## WHAT THE TASK ASKS
Reproduce verbatim the lines up to and including the one with "return m.build(name, mat, parent)", starting from the first.

## DATASET CONTENT
● ● ●

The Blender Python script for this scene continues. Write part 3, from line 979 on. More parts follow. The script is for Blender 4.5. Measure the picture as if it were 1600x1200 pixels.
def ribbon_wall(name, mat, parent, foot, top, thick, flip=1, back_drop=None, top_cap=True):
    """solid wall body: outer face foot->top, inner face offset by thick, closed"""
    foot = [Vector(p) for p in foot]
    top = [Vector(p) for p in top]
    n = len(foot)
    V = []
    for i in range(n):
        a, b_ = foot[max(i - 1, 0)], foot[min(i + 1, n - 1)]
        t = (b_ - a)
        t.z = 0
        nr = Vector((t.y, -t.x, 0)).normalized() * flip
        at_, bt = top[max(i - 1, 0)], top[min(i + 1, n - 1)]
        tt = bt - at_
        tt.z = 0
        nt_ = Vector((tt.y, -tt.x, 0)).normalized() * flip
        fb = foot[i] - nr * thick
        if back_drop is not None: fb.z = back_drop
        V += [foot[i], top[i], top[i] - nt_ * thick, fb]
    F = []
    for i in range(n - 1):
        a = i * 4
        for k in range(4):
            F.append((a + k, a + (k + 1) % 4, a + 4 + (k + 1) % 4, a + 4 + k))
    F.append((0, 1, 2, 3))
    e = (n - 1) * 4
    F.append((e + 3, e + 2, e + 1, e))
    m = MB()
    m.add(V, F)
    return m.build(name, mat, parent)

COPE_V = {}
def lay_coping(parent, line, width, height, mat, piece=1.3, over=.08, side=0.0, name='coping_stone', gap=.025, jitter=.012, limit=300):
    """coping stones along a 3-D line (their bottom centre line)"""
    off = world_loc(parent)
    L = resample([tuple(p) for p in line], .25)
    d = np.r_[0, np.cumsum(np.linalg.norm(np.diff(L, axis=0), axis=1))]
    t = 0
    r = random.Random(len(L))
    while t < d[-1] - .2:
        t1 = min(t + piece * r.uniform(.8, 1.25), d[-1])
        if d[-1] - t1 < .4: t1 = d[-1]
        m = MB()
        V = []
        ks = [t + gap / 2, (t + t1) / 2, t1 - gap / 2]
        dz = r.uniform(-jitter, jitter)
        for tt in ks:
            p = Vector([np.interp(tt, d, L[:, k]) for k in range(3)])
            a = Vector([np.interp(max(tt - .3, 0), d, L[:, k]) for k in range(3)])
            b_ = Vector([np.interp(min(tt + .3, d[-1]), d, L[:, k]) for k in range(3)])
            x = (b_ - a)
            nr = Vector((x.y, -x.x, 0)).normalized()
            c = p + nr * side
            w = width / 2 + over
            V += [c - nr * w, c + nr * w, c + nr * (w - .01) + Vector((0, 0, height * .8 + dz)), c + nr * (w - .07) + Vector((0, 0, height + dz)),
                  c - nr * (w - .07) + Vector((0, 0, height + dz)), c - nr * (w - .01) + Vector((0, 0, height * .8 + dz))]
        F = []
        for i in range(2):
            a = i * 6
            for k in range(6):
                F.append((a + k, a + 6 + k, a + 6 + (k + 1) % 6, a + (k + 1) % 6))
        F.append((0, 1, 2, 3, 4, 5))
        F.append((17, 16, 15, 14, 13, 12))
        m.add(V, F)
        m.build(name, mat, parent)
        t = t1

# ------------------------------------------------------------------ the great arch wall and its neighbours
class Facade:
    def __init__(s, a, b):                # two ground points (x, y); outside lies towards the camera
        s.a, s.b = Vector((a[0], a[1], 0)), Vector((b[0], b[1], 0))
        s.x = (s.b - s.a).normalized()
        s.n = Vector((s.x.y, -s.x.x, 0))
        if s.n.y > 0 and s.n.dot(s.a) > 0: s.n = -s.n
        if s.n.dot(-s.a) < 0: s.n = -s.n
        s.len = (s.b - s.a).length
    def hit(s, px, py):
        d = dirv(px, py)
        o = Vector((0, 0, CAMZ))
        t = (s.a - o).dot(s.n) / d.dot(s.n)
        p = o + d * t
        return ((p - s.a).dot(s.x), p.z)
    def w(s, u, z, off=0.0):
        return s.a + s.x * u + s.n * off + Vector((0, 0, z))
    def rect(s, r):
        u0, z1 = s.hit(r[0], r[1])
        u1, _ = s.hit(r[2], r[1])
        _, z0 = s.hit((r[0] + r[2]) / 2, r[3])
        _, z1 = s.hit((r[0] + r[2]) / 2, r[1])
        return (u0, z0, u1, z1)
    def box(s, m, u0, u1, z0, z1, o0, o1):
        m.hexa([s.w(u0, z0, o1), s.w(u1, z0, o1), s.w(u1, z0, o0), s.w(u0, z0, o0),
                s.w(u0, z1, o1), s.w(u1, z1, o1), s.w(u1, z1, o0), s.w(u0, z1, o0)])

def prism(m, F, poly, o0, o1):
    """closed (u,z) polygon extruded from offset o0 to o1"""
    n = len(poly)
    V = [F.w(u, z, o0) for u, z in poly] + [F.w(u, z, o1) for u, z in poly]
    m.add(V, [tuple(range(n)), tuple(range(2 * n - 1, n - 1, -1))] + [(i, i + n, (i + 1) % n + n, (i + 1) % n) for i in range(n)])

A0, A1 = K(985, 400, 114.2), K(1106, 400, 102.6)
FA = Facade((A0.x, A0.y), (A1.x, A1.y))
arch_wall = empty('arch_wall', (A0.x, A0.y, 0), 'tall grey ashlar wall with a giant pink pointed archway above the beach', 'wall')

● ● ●

## EXPECTED ANSWER
The Blender Python script for this scene continues. Write part 3, from line 979 on. More parts follow. The script is for Blender 4.5. Measure the picture as if it were 1600x1200 pixels.
def ribbon_wall(name, mat, parent, foot, top, thick, flip=1, back_drop=None, top_cap=True):
    """solid wall body: outer face foot->top, inner face offset by thick, closed"""
    foot = [Vector(p) for p in foot]
    top = [Vector(p) for p in top]
    n = len(foot)
    V = []
    for i in range(n):
        a, b_ = foot[max(i - 1, 0)], foot[min(i + 1, n - 1)]
        t = (b_ - a)
        t.z = 0
        nr = Vector((t.y, -t.x, 0)).normalized() * flip
        at_, bt = top[max(i - 1, 0)], top[min(i + 1, n - 1)]
        tt = bt - at_
        tt.z = 0
        nt_ = Vector((tt.y, -tt.x, 0)).normalized() * flip
        fb = foot[i] - nr * thick
        if back_drop is not None: fb.z = back_drop
        V += [foot[i], top[i], top[i] - nt_ * thick, fb]
    F = []
    for i in range(n - 1):
        a = i * 4
        for k in range(4):
            F.append((a + k, a + (k + 1) % 4, a + 4 + (k + 1) % 4, a + 4 + k))
    F.append((0, 1, 2, 3))
    e = (n - 1) * 4
    F.append((e + 3, e + 2, e + 1, e))
    m = MB()
    m.add(V, F)
    return m.build(name, mat, parent)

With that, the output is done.